Let’s say that you’re in a situation of conflict – say, an argument with a colleague or a co-worker who has a position that you absolutely disagree with. In situations like this, most people tend to be unaware of what their body language is: whether it’s toward the other person (aggressive or searching for common ground), away (disengaging or retreating) or otherwise. Now, it’s reasonable to say that the (unaware) body language of both of the people in this situation is insecure; shifting subtly, heart rates higher than normal. In situations like this, people look for some way to anchor themselves to something familiar, which they will usually either find through the verbal exchange, or not.

However: it’s interesting to consider that the body’s kinetic search in this situation for something to anchor itself to for a sense of safety and familiarity is itself quite pointless, just an evolutionary vestige that’s hit a dead end. Physically, there’s only one way for the body to actually anchor itself, and that’s by planting one’s feet on the ground. That done, you’ve secured yourself as firmly as you can to the position you’re in; everything else is a matter of personal choices or preferences.

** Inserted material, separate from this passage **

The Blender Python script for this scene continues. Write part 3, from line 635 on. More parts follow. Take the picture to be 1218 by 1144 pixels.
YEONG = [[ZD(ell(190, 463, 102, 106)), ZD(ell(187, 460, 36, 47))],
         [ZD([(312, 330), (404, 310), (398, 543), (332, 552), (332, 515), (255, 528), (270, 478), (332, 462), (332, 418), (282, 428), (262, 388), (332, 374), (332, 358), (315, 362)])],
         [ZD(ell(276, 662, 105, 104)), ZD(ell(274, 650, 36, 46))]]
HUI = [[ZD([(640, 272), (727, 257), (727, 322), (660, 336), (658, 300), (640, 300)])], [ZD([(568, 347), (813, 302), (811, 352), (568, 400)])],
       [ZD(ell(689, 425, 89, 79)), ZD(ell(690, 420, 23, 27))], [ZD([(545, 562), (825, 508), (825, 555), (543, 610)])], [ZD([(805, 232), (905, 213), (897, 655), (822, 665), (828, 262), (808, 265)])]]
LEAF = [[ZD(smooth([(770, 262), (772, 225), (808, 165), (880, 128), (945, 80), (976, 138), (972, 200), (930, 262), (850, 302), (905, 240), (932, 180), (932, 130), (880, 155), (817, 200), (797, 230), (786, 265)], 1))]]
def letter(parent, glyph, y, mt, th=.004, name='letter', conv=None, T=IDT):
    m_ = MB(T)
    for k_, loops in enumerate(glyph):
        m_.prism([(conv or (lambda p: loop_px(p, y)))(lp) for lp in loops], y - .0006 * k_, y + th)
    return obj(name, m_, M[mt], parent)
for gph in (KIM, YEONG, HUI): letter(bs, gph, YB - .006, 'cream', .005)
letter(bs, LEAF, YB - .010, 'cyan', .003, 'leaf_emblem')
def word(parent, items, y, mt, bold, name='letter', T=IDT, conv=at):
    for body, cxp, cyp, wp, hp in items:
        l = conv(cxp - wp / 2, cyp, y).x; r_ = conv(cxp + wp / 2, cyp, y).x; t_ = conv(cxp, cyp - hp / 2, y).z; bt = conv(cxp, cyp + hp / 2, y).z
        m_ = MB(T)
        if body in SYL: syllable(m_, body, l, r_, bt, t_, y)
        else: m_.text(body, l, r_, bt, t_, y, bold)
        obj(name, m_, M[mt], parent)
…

In Alexander, we begin by standing, feet planted, in front of a chair. We also say, in Alexander, that one’s head and one’s feet are going away from each other, and in a certain sense all of the parts of the body are expanding (or at least that’s our intention), giving one the notion that the body should in some sense balloon out toward fulfillment of our desires (whatever those might be), or toward resolution of a conflict, and so on. One does not “do” the Alexander technique; rather one releases into it; by letting go of what we “think” we are doing, in the same way that water seeks its own level, we can find a better, more intentional way of doing anything.